Monday, January 30, 2017

Reading Notes: The Aesop for Children, Part A

My ideas and notes from Reading Part A:


The Wolf and the Kid & The Tortoise and the Ducks:

Instead of ducks, I would make them eagles, and instead of a tortoise, I would make it a sloth. The story would take place from a zoo, and the sloth would be in the zoo and unable to visit places, including his best friend’s wedding that he so wanted to go to, he was just too slow, and honestly, too lazy. So he gets help from the eagles, but just as he passes the lions cage, the lions say out loud that the sloth must be the Chosen One! Just as the sloth agrees, the eagles drop him in the cage.

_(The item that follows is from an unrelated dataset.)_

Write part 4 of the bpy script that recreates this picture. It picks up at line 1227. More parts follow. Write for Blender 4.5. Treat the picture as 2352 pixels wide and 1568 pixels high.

This would be part 1 of the story teaching the lesson that you must not live in vain, especially when someone is helping you. The second part of the story would be based on The Wolf and the Kid, where the lions are going to eat the sloth, but the sloth convinces the lions to wait because the sloth can entertain them by doing magic tricks. The lions have never seen magic tricks, and so they agree. The sloth makes a deal that if the lions are impressed, they cannot eat him. But if they are not impressed, they can proceed. The sloth does several tricks that last into the night. The lions are somewhat pleased, but as they near the sloth to eat him after his last trick, the sloth disappears. This is the sloth’s famous and last trick: disappearance.


The Boy and the Filberts:
Once there was a poor, poor village just outside the kingdom’s reach, and every morning the baker would put out a basket of burnt bread for the children to get on their way to school. One day, the prince, just 7 years old, had found himself escaped from his palace keeper, and ventured by this bread basket and the children who seemed so delighted in it. The boy wanted to join these kids, for he never got play with children his age, he was always stuck in the palace, bored as ever. So he ventured over to the bread basket and the children, and the poorer children looked at him and told him to go away. They could tell by the prince’s clothing that they weren’t like him. But the children grabbed as much as their hands could hold, and then the prince put his hand in the basket and grabbed as much as he could, but his hand would not come out of the basket. The longer he kept his hand in the basket, the more his hand kept bending.

Baskets of bread. Source: Wikimedia Commons


He started to cry out, and the children who hadn’t made it very far, turned around to look. Some came back to him, and told him to let go of some of the bread and take only what he could eat. The prince immediately let go of the majority of the bread, and only picked up what he could eat. His hand was free and his belly was full. The lesson? Those who are fortunate should only take what they need and leave the rest for those who are not as fortunate.


These stories are part of the Aesop (Winter) unit. Story source: The Aesop for Children, with illustrations by Milo Winter (1919).


1 comment:

  1. I have been reading the Aesop Fables as well, but I have been reading the Jacobs version. I adore these stories. I really enjoy getting a moral along with a story! It makes for an incredibly interesting read. I love that you decided to describe each and every fable! I just simply chose the one that I enjoyed the most.